Nun zurück zur Vogelkatze auf der Ausstellung des Vereins „Ornis“. Da kam sodann der Thierschutz und trat mit voller Entrüstung gegen die Vogelkatze oder vielmehr den Aussteller derselben in die Schranken. Vornehmlich die mildherzigen Schwärmerinnen von jener Seite des Thierschutzes, dessen Sinnbild ein in Thränenfluthen gebadetes Schoßhündchen ist, machten mir als Vorsitzenden des Vereins für Vogelkunde, -Schutz und -Liebhaberei das Leben recht schwer. Was nützte es mir, daß ich einige der Damen heranführte, um ihnen sachgemäß an allen vorhandenen Gesundheitszeichen den Beweis zu liefern, daß die Vögel sich sämmtlich in vortrefflichster Pflege befanden und des besten Wohlseins erfreuten; kopfschüttelnd suchte man immer wieder nach neuen Einwänden, um solche „unerhörte Thierquälereien“ zu verdammen, und endlich, als alle Pfeile an den schlagenden Gründen, welche ich aufstellen konnte, abprallten, wurde mir als letzter Einwurf die Grausamkeit der Dressur entgegengestellt. Ja, hieß es, wie viele harte Züchtigungen müssen dazu gehören, um eine Katze bis zu einer solchen völligen Verleugnung ihrer Raubthiernatur zu bringen, welche Qualen muß sie durchgemacht haben, um soweit abgerichtet zu werden, daß sie friedlich mit den Vögeln zusammenlebt! Hier aber, in diesem Punkte, waren die guten Thierschützerinnen nun eben dort angelangt, wo ich ihnen mit vollstem Nachdrucke entgegentreten konnte.

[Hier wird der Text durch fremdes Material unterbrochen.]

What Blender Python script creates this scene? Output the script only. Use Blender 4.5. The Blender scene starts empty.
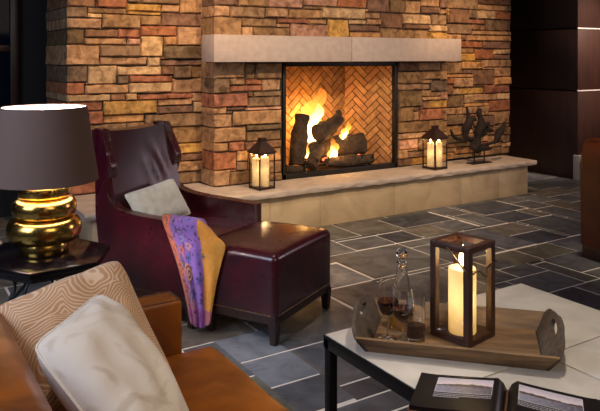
import bpy, bmesh, math, random
from mathutils import Vector, Matrix, noise

# ------------------------------------------------------------------ camera
SC = bpy.context.scene
COL = SC.collection
EYE = 1.5
cam_data = bpy.data.cameras.new('camera')
cam = bpy.data.objects.new('camera', cam_data)
COL.objects.link(cam)
cam_data.sensor_fit = 'HORIZONTAL'
cam_data.sensor_width = 36.0
cam_data.lens = 36.0 * 685.0 / 600.0
cam_data.shift_y = -(205.5 - 57.0) / 600.0
cam_data.clip_start = 0.05
cam.location = (0, 0, EYE)
cam.rotation_euler = (math.radians(90), 0, -math.atan2(685.0, 1090.0))
SC.camera = cam
cam_data.dof.use_dof = True
cam_data.dof.focus_distance = 3.1
cam_data.dof.aperture_fstop = 22.0

# ------------------------------------------------------------------ world, lights, exposure
W = bpy.data.worlds.new('world')
SC.world = W
W.use_nodes = True
W.node_tree.nodes['Background'].inputs[0].default_value = (0.55, 0.6, 0.8, 1)
W.node_tree.nodes['Background'].inputs[1].default_value = 0.022
SC.view_settings.view_transform = 'Standard'
SC.view_settings.look = 'None'
SC.view_settings.gamma = 1.0
SC.view_settings.exposure = 0.12
SC.cycles.transparent_max_bounces = 24


def light(kind, name, loc, energy, color, target=None, size=None, size_y=None, spot=None, blend=0.6, radius=None):
    d = bpy.data.lights.new(name, kind)
    d.energy = energy
    d.color = color
    o = bpy.data.objects.new(name, d)
    COL.objects.link(o)
    o.location = loc
    if target is not None:
        o.rotation_euler = (Vector(target) - Vector(loc)).to_track_quat('-Z', 'Y').to_euler()
    if kind == 'AREA':
        d.shape = 'RECTANGLE'
        d.size = size
        d.size_y = size_y or size
    if kind == 'SPOT':
        d.spot_size = math.radians(spot)
        d.spot_blend = blend
    if radius is not None:
        d.shadow_soft_size = radius
    return o


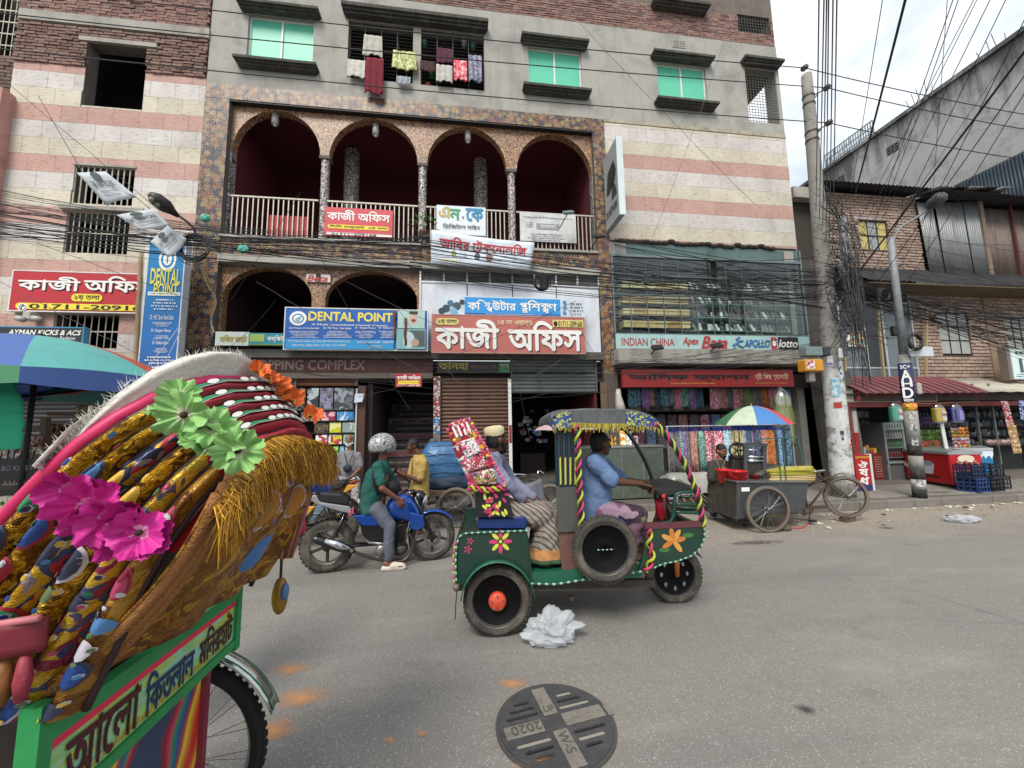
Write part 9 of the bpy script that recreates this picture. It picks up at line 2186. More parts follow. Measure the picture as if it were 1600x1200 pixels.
for k in range(14):
 x=-1.40+k*.036;z=1.14+.004*k;m_=rq.choice(['#4a78a8','#8c2c3c','#5a8c60','#7c4c1c','#2c5c8c','#945c38','#a8405c'])
 b=MB();L_=rq.uniform(.07,.17);b.tube([(x,YN-.07,z),(x+.006,YN-.075,z-L_*.6),(x,YN-.07,z-L_)],[.008,.016,.01],7);b.bd('hanging_tassel',M(m_,.6,bump=.5),rk_,smooth=1)
US=5.9
cols=[M(c_,.7,var=.05,dirt=.2)for c_ in('#4763a0','#58a09c','#b0503f','#4c8c64','#4763a0','#58a09c','#b0503f','#c88c2c')]
ua=P(62,527,US)
um=umbrella((62,527),US,594,1.58,cols,'huge faded umbrella with blue, turquoise and red panels shading the street stall',.0,n=8,rot=rad(-50),pole_r=.03,polem=M('#1c1a1a',.6),valance=True)
_k=lambda s:sorted([c for c in um.children if c.name.startswith(s)],key=lambda c:c.name)
cp,va=_k('canopy_panel'),_k('valance')
for k,c_ in enumerate([1,2,3,0,1,3,0,0]):cp[k].data.materials[0]=cols[c_];va[k].data.materials[0]=cols[[4,7,2,1,0,1,3,3][k]]
def tarp(pts,mat,label,sag=.12,nm='tarpaulin'):
 q=[V3(p)for p in pts];b=MB();b.grid(lambda u,w:q[0].lerp(q[1],u).lerp(q[3].lerp(q[2],u),w)+Z3(-sag*sin(PI*u)*sin(PI*w*.8+.3)+.03*n3((u*6,w*5,1))),18,10);o=b.bd(nm,mat,smooth=1);m=o.modifiers.new('thickness','SOLIDIFY');m.thickness=.006;return tag(o,label,'tarpaulin')
tarp([P(20,622,6.0),P(232,592,6.1),P(228,590,8.0),P(0,605,8.0)],M('#8c3024',.75,var=.15,bump=.3,dirt=.3),'red tarpaulin slung below the huge umbrella');tarp([P(-40,602,5.8),P(100,596,5.9),P(60,620,6.3),P(-40,622,6.2)],M('#3a5ca0',.7,var=.2,bump=.4,dirt=.3),'crumpled blue tarpaulin edge under the huge umbrella',.05)
q=[P(-60,594,5.2),P(28,598,5.2),P(33,702,5.2),P(-60,704,5.2)]
b=MB();b.grid(lambda u,w:q[0].lerp(q[1],u).lerp(q[3].lerp(q[2],u),w)+V3((.05*sin(PI*w)*u-.12*max(0,.25-w)*u,-.12*sin(PI*u)+.03*n3((u*3,w*9,0)),0)),16,20);o=b.bd('green_cloth',M('#2fa47c',.8,var=.08,bump=.25,bscale=16),smooth=1);m=o.modifiers.new('thickness','SOLIDIFY');m.thickness=.02;tag(o,'bulging teal green cloth hung from the umbrella rim at the picture edge','cloth')
sls(-60,600,205,760,F-.1,M('#3a3a3c',.6,.3,dirt=.4),parent=tb)
MB().box(xL-5,xR,F-.5,F-.02,2.72,2.84).bd('canopy_slab',M('#54463f',.9,dirt=.5),tb)
WD=M('#6c5c4c',.85,var=.25,dirt=.4)
sf_=thing('market_stall','rough wooden post frame of the street stall under the umbrella','stall',(P(110,800,6.6).x,6.6,0))
for px0,py0,px1,py1,Y in((72,652,62,860,6.2),(212,606,208,800,6.8),(-10,640,-16,860,6.2)):
 a,c_=P(px0,py0,Y),P(px1,py1,Y);c_.z=.0 if Y<7.2 else .1;MB().bar(a,c_,.07).bd('post',WD,sf_)
for z_ in(1.95,):MB().bar((P(72,660,6.2).x,6.2,z_),(P(212,660,6.8).x,6.8,z_),.05).bd('beam',WD,sf_)
MB().bar((P(72,650,6.2).x,6.2,1.75),(P(72,650,6.2).x-1.6,6.2,1.75),.05).bd('beam',WD,sf_)
SG2='snack strips hanging in the umbrella stall'
for k,(x0_,x1_,y0_,y1_,pal,lb)in enumerate(((120,134,634,656,['#6a7038','#a0a468','#4c5228'],'olive green sachets'),(136,157,637,656,['#a87c54','#c8b088','#7c4c30'],'tan and red sachets'),(158,171,637,657,['#2c2470','#5c58a8','#1c184c'],'deep violet sachets'),(172,204,636,656,['#8c8c90','#b8343c','#d8d4d0'],'silver and red sachets'))):
 snk(x0_,y0_,x1_,y1_,6.75,[foil(pal)],f'strip of {lb} hanging under the umbrella stall beam',2 if k!=3 else 4,2,SG2,th=.02)
snk(78,662,118,700,6.8,[foil(['#6c5030','#a88858','#3c2c1c'])],'rows of dull brown snack bags strung behind the wooden post',4,4,SG2);snk(50,682,66,704,6.1,[foil(['#7c3838','#b89890','#4c2020'])],'small strip of reddish sachets beside the wooden post',2,3,SG2,th=.02)
def counter(px0,px1,ytop,ybot,Y,mat,label,d=.5):
 x0,x1,z0,z1=R(px0,ytop,px1,ybot,Y);t=thing('stall_counter',label,'counter',((x0+x1)/2,Y,0));MB().box(x0,x1,Y,Y+d,0,z1).bd('front_board',mat,t);return t,x0,x1,z1
t,x0,x1,z1=counter(-40,62,718,850,5.9,M('#242628',.6,var=.2,dirt=.4),'black fronted stall counter with worn white lettering under the umbrella')
MB().text('BO KIDS WORLD',((x0+x1)/2+.2,5.9,P(30,731,5.9).z),.6,.06,nrm=(0,-1,0),bold=.03).bd('lettering',M('#84848a',.7),t)
b=MB()
for k in range(26):xx=x0+.35+k*.025;zz=P(30,758,5.9).z;b.box(xx,xx+.015,5.893,5.898,zz,zz+.03*(1+k%2))
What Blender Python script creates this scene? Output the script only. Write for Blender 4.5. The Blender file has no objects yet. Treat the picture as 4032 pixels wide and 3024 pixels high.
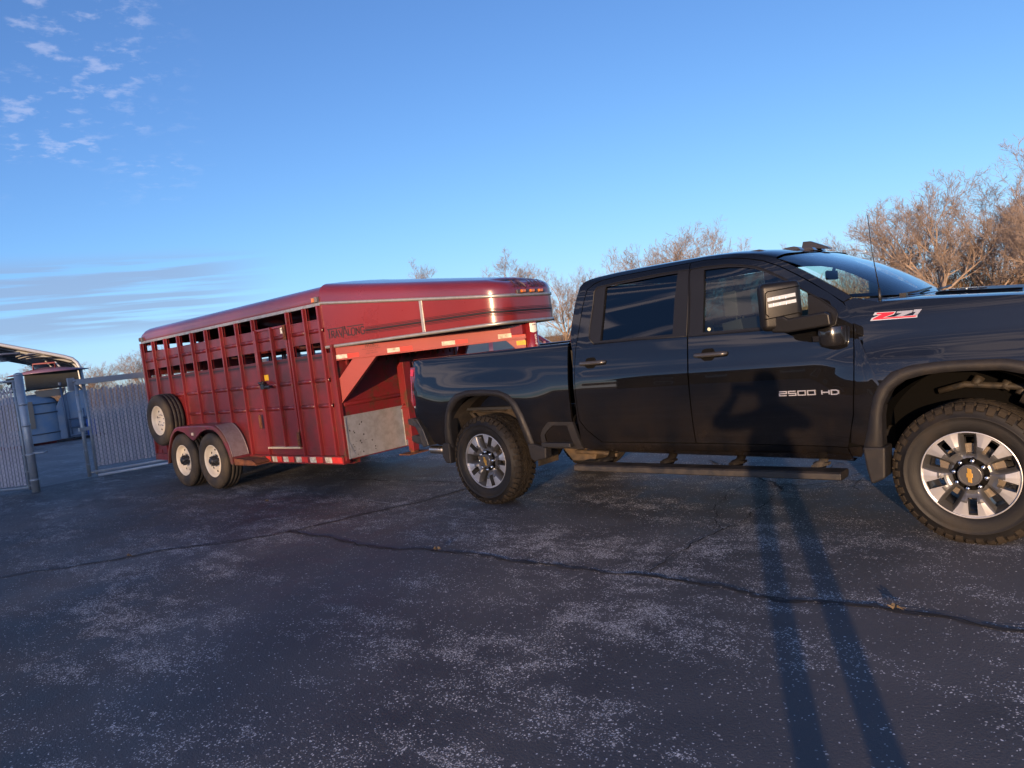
import bpy, bmesh, math, random
from mathutils import Vector, Matrix
random.seed(7)
R = math.radians
SC = bpy.context.scene
COL = SC.collection

# ------------------------------------------------------------------ camera
CAM = Vector((4.9926, -4.9689, 1.5448))
def cam_axes(yaw, pitch, roll):
    cy, sy, cp, sp = math.cos(yaw), math.sin(yaw), math.cos(pitch), math.sin(pitch)
    f = Vector((sy*cp, cy*cp, sp)); r = Vector((cy, -sy, 0)); u = r.cross(f)
    c, s = math.cos(roll), math.sin(roll)
    return c*r+s*u, -s*r+c*u, f
cr, cu, cf = cam_axes(R(-42.0356), R(-3.3508), R(-6.7547))
cd = bpy.data.cameras.new('camera'); cam = bpy.data.objects.new('camera', cd); COL.objects.link(cam)
M = Matrix((cr, cu, -cf)).transposed().to_4x4(); M.translation = CAM
cam.matrix_world = M
cd.sensor_width = 36; cd.lens = 2915.36/4032*36; cd.clip_start = 0.05; cd.clip_end = 3000
SC.camera = cam

# ------------------------------------------------------------------ light
SUN_EL, SUN_AZ = R(5.54), math.atan2(.415, -.905)      # azimuth clockwise from +Y
SUN_DIR = Vector((math.sin(SUN_AZ)*math.cos(SUN_EL), math.cos(SUN_AZ)*math.cos(SUN_EL), math.sin(SUN_EL)))
sd = bpy.data.lights.new('sun', 'SUN'); sd.energy = 3.6; sd.angle = R(0.55); sd.color = (1, .64, .36)
so = bpy.data.objects.new('sun', sd); COL.objects.link(so)
so.rotation_euler = SUN_DIR.to_track_quat('Z', 'Y').to_euler(); so.location = (20, -40, 12)

W = bpy.data.worlds.new('World'); SC.world = W; W.use_nodes = True
nt = W.node_tree; nt.nodes.clear()
def N(t, **k):
    n = nt.nodes.new(t)
    for a, b in k.items(): setattr(n, a, b)
    return n
def L(a, b): nt.links.new(a, b)
def mth(op, a, b=None, c=None, cl=False):
    n = N('ShaderNodeMath', operation=op); n.use_clamp = cl
    for i, v in enumerate((a, b, c)):
        if v is None: continue
        if isinstance(v, (int, float)): n.inputs[i].default_value = v
        else: L(v, n.inputs[i])
    return n.outputs[0]
def maprange(v, a, b, c=0., d=1.):
    n = N('ShaderNodeMapRange'); n.interpolation_type = 'SMOOTHSTEP'; n.clamp = True
    L(v, n.inputs[0])
    for i, x in enumerate((a, b, c, d)): n.inputs[i+1].default_value = x
    return n.outputs[0]
sky = N('ShaderNodeTexSky', sky_type='NISHITA'); sky.sun_disc = False
sky.sun_elevation = SUN_EL; sky.sun_rotation = SUN_AZ; sky.air_density = 0.5; sky.dust_density = 0.4; sky.ozone_density = 2.6
SKY_STRENGTH = 0.15
bg = N('ShaderNodeBackground'); bg.inputs[1].default_value = SKY_STRENGTH
out = N('ShaderNodeOutputWorld'); L(bg.outputs[0], out.inputs[0])
tc = N('ShaderNodeTexCoord'); sep = N('ShaderNodeSeparateXYZ'); L(tc.outputs['Generated'], sep.inputs[0])
dx, dy, dz = sep.outputs
# cloud sheet: the view direction carried up to a level layer overhead
zz = mth('MAXIMUM', dz, 0.0); zz = mth('ADD', zz, 0.06)
cx = mth('DIVIDE', dx, zz); cy_ = mth('DIVIDE', dy, zz)
def layer(sx, sy, sc, det, rough, off, rot):
    comb = N('ShaderNodeCombineXYZ'); L(cx, comb.inputs[0]); L(cy_, comb.inputs[1])
    mp = N('ShaderNodeMapping'); mp.inputs['Rotation'].default_value = (0, 0, rot); mp.inputs['Scale'].default_value = (sx, sy, 1); mp.inputs['Location'].default_value = off
    L(comb.outputs[0], mp.inputs[0])
    no = N('ShaderNodeTexNoise'); no.inputs['Scale'].default_value = sc; no.inputs['Detail'].default_value = det; no.inputs['Roughness'].default_value = rough
    L(mp.outputs[0], no.inputs[0]); return no.outputs[0]
az = mth('ARCTAN2', dx, dy)                                   # azimuth, clockwise from +Y
el = mth('ARCSINE', dz)
# small puffs high on the left
puff = layer(1, 1, 11.0, 5, .6, (3.1, 1.7, 0), .3)
big = layer(1, 1, 1.3, 2, .5, (.4, 2.2, 0), 0)
m1 = mth('MULTIPLY', maprange(puff, .50, .68), maprange(big, .37, .52))
m1 = mth('MULTIPLY', m1, maprange(az, R(-61), R(-67)))
m1 = mth('MULTIPLY', m1, maprange(el, R(11.5), R(15)))
m1 = mth('MULTIPLY', m1, maprange(az, R(-125), R(-100)))
# long flat bars low over the horizon, built in azimuth / elevation
cb = N('ShaderNodeCombineXYZ'); L(mth('MULTIPLY', az, 2.2), cb.inputs[0]); L(mth('MULTIPLY', el, 52.), cb.inputs[1])
bn = N('ShaderNodeTexNoise'); bn.inputs['Scale'].default_value = 1.55; bn.inputs['Detail'].default_value = 6; bn.inputs['Roughness'].default_value = .55
cbm = N('ShaderNodeMapping'); cbm.inputs['Location'].default_value = (4.3, 1.15, 0); L(cb.outputs[0], cbm.inputs[0]); L(cbm.outputs[0], bn.inputs[0])
m2 = mth('MULTIPLY', maprange(bn.outputs[0], .40, .54), maprange(az, R(-57), R(-66)))
m2 = mth('MULTIPLY', m2, mth('MULTIPLY', maprange(el, R(2.8), R(4.4)), maprange(el, R(9.4), R(7.6))))
m2 = mth('MULTIPLY', m2, maprange(az, R(-150), R(-120)))
# streaks over the southern half of the sky, behind the camera
st = N('ShaderNodeCombineXYZ'); L(mth('MULTIPLY', az, 1.7), st.inputs[0]); L(mth('MULTIPLY', el, 20.), st.inputs[1])
sn = N('ShaderNodeTexNoise'); sn.inputs['Scale'].default_value = 1.7; sn.inputs['Detail'].default_value = 4; sn.inputs['Roughness'].default_value = .5; L(st.outputs[0], sn.inputs[0])
m3 = mth('MULTIPLY', maprange(sn.outputs[0], .50, .64), maprange(dy, .15, -.25))
m3 = mth('MULTIPLY', m3, maprange(el, R(42), R(22)))
mixA = N('ShaderNodeMixRGB'); L(mth('MULTIPLY', m1, .28), mixA.inputs[0]); mixA.inputs[2].default_value = (2.5, 2.6, 3.0, 1)
# a cooler, cleaner sky blue than the bare model gives this low sun
sr = N('ShaderNodeSeparateColor'); L(sky.outputs[0], sr.inputs[0]); sc_ = N('ShaderNodeCombineColor')
for i, kk in enumerate((2.0, 3.0, 3.7)):                       # soft shoulder on the air glow away from the sun
    q = mth('POWER', mth('DIVIDE', sr.outputs[i], kk), 3.0); q = mth('POWER', mth('ADD', q, 1.0), 1/3); L(mth('DIVIDE', sr.outputs[i], q), sc_.inputs[i])
hs = N('ShaderNodeMixRGB'); L(maprange(dy, -.45, .15), hs.inputs[0]); L(sky.outputs[0], hs.inputs[1]); L(sc_.outputs[0], hs.inputs[2]); L(hs.outputs[0], mixA.inputs[1])
mixB = N('ShaderNodeMixRGB'); L(mth('MULTIPLY', m2, .66), mixB.inputs[0]); L(mixA.outputs[0], mixB.inputs[1]); mixB.inputs[2].default_value = (.92, 1.25, 1.80, 1)
mixC = N('ShaderNodeMixRGB'); L(mth('MULTIPLY', m3, .62), mixC.inputs[0]); L(mixB.outputs[0], mixC.inputs[1]); mixC.inputs[2].default_value = (5.6, 4.9, 4.8, 1)
tn = N('ShaderNodeMixRGB', blend_type='MULTIPLY'); tn.inputs[0].default_value = 1; tn.inputs[2].default_value = (1.01, .972, 1.03, 1); L(mixC.outputs[0], tn.inputs[1]); L(tn.outputs[0], bg.inputs[0])

SC.view_settings.view_transform = 'Standard'; SC.view_settings.look = 'None'
SC.view_settings.exposure = 1.2; SC.view_settings.gamma = 1
SC.render.engine = 'CYCLES'
SC.cycles.max_bounces = 8; SC.cycles.transparent_max_bounces = 24; SC.cycles.caustics_reflective = False; SC.cycles.caustics_refractive = False
SC.cycles.sample_clamp_indirect = 6

# ------------------------------------------------------------------ materials
MATS = {}
def mat(name, col, rough=.5, metal=0., spec=.5, coat=0., n=0., ns=8., col2=None, bump=0., bs=40., alpha=1., emit=None, coatr=.03, lo=.42, hi=.62, aniso=None):
    """Principled material; n mixes col2 in by noise of scale ns; bump adds fine relief."""
    if name in MATS: return MATS[name]
    m = bpy.data.materials.new(name); m.use_nodes = True; MATS[name] = m
    t = m.node_tree; b = t.nodes['Principled BSDF']
    b.inputs['Base Color'].default_value = (*col, 1); b.inputs['Roughness'].default_value = rough
    b.inputs['Metallic'].default_value = metal; b.inputs['Specular IOR Level'].default_value = spec
    b.inputs['Coat Weight'].default_value = coat; b.inputs['Coat Roughness'].default_value = coatr
    b.inputs['Alpha'].default_value = alpha
    if emit: b.inputs['Emission Color'].default_value = (*emit[:3], 1); b.inputs['Emission Strength'].default_value = emit[3]
    co = t.nodes.new('ShaderNodeTexCoord')
    if n or bump:
        if n:
            no = t.nodes.new('ShaderNodeTexNoise'); no.inputs['Scale'].default_value = ns; no.inputs['Detail'].default_value = 6; no.inputs['Roughness'].default_value = .62
            t.links.new(co.outputs['Object'], no.inputs[0])
            mr = t.nodes.new('ShaderNodeMapRange'); mr.inputs[1].default_value = lo; mr.inputs[2].default_value = hi; mr.inputs[3].default_value = 0; mr.inputs[4].default_value = n
            t.links.new(no.outputs[0], mr.inputs[0])
            mx = t.nodes.new('ShaderNodeMixRGB'); mx.inputs[1].default_value = (*col, 1); mx.inputs[2].default_value = (*(col2 or [c*.5 for c in col]), 1)
            t.links.new(mr.outputs[0], mx.inputs[0]); t.links.new(mx.outputs[0], b.inputs['Base Color'])
            r2 = t.nodes.new('ShaderNodeMapRange'); r2.inputs[1].default_value = .3; r2.inputs[2].default_value = .7; r2.inputs[3].default_value = max(0, rough-.06); r2.inputs[4].default_value = min(1, rough+.1)
            t.links.new(no.outputs[0], r2.inputs[0]); t.links.new(r2.outputs[0], b.inputs['Roughness'])
        if bump:
            n2 = t.nodes.new('ShaderNodeTexNoise'); n2.inputs['Scale'].default_value = bs; n2.inputs['Detail'].default_value = 4
            t.links.new(co.outputs['Object'], n2.inputs[0])
            bu = t.nodes.new('ShaderNodeBump'); bu.inputs['Strength'].default_value = bump; bu.inputs['Distance'].default_value = .01
            t.links.new(n2.outputs[0], bu.inputs['Height']); t.links.new(bu.outputs[0], b.inputs['Normal'])
    return m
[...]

Gleicher Weise, wie jeder Mensch lernen und, je höher er stehen und je freier er sein will, desto mehr lernen muß, so ist auch Unterricht, oder nennen wir es Abrichtung, für jedes in näherem Verkehr mit dem Menschen stehende Thier nothwendig; je besser das Thier abgerichtet, je mehr es dazu gewöhnt zu werden vermag, seine thierischen Neigungen und Lüste abzulegen und menschliche Gewohnheiten anzunehmen, Kunstfertigkeit oder auch nur Kunststücke zu erlernen, beziehentlich nachzuahmen, desto näher steht es doch offenbar dem Menschen. Sollten wir nun also in der Abrichtung, das heißt Erziehung unserer Thiere, wirklich arge Thierquälerei sehen müssen? Da würden wir auf einen schlimmen Weg gerathen – den nämlich, daß wir durch Verwilderung unserer Genossen aus der Thierwelt das wieder verlieren, was der Mensch in tausendjährigem Streben errungen hat.